Comment by ddtaylor

1 day ago

In past instances where Signal has complied with warrants, such as the 2021 and 2024 Santa Clara County cases, the records they provided included phone numbers to identify the specific accounts for which data was available. This was necessary to specify which requested accounts (identified by phone numbers in the warrants) had associated metadata, such as account creation timestamps and last connection dates.

Yep however that only exposes a value of "last time the user registered/verified their account via phone number activation" and "last day the app connected to the signal servers".

There isn't really anything you can do with that information. The first value is already accessible via other methods (since the phone companies carry those records and will comply with warrants). And for pretty much anyone with signal installed that second value is going to essentially always be the day the search occurred.

And like another user mentioned, the most recent of those warrants is from the day before they moved to username based identification so it is unclear whether the same amount of data is still extractable.

  • I would think being able to subpoena records for all active signal users would be a cause for concern.

    Ironically enough Reddit seems to have a pretty good take on this: https://www.reddit.com/r/law/comments/1qogc2g/comment/o21aeh...

    I was genuinely surprised when I went to Reddit and saw that as the most voted comment on the story.

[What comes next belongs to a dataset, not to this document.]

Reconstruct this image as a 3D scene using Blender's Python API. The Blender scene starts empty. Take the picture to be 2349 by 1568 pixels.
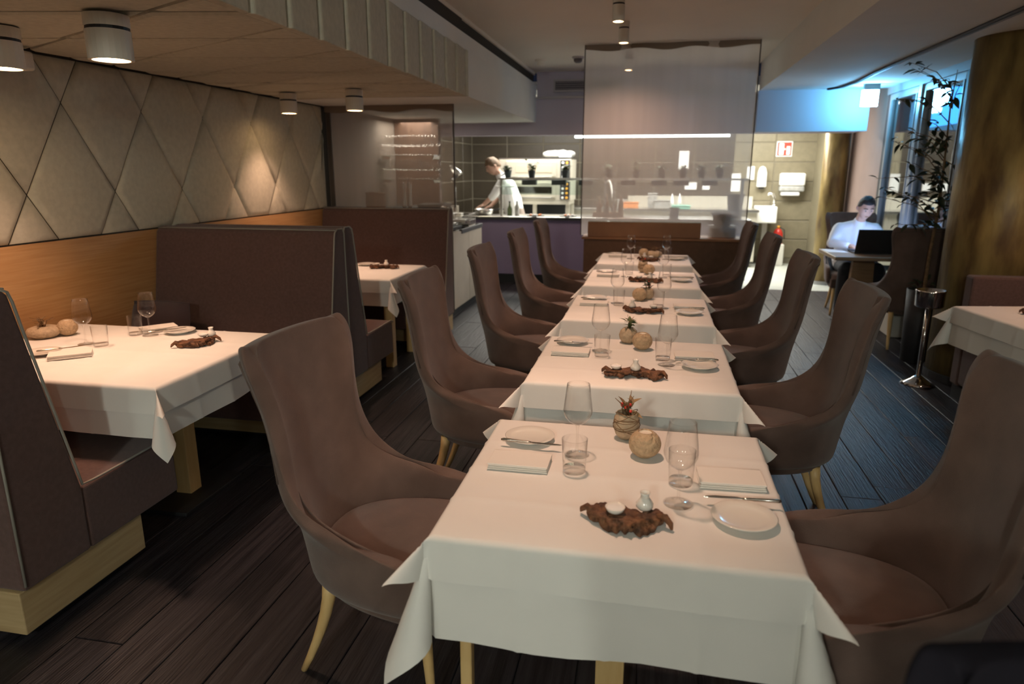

    • I think that's a fair assessment on their part however it's worth noting that your phone number does not serve as your account ID. It can be used to look up an account but there are caveats to that.

      The lookups go through a secure enclave, the system is architected to limit the number of lookups that can be done, and the system has some fairly extensive anti-exfiltration cryptographic fuckery running inside the secure enclave to further limit the extent to which accounts can be efficiently looked up.

      And of course you can also remove your phone number from contact discovery (but not from the acct entirely) but I'm not sure how that interacts with lookup for subpoenas. If they use the same system that contact discovery uses, it may be an undocumented way to exclude your account from subpoena responses.

      The rest of what they say however is pretty spot on. The priority for signal is privacy, not anonymity. They try to optimise anonymity when they can but they do give up a little anonymity in exchange for anti-spam and user-friendliness.

      So of course the ending notes of "use a VPN, configure the settings to maximise anonymity, and maybe even get a secondary phone number to use with it" are all perfectly reasonable suggestions.

This was before Signal switched to a username system.

  • Others mention you must still register with a phone, although you can remove it from your account after you go through the username stuff? Usually HN is pretty good about identifying that the default path is the path and that opt-out like behavior of this means very little for mass usage.

    • It's not that you can remove it from your account entirely. Your account is still linked to that number. It's that you can remove the number from contact discovery.

      And re: defaults the default behavior on signal is that your phone number is hidden from other users but it can be used to do contact discovery. Notably though you can turn contact discovery off (albeit few people do).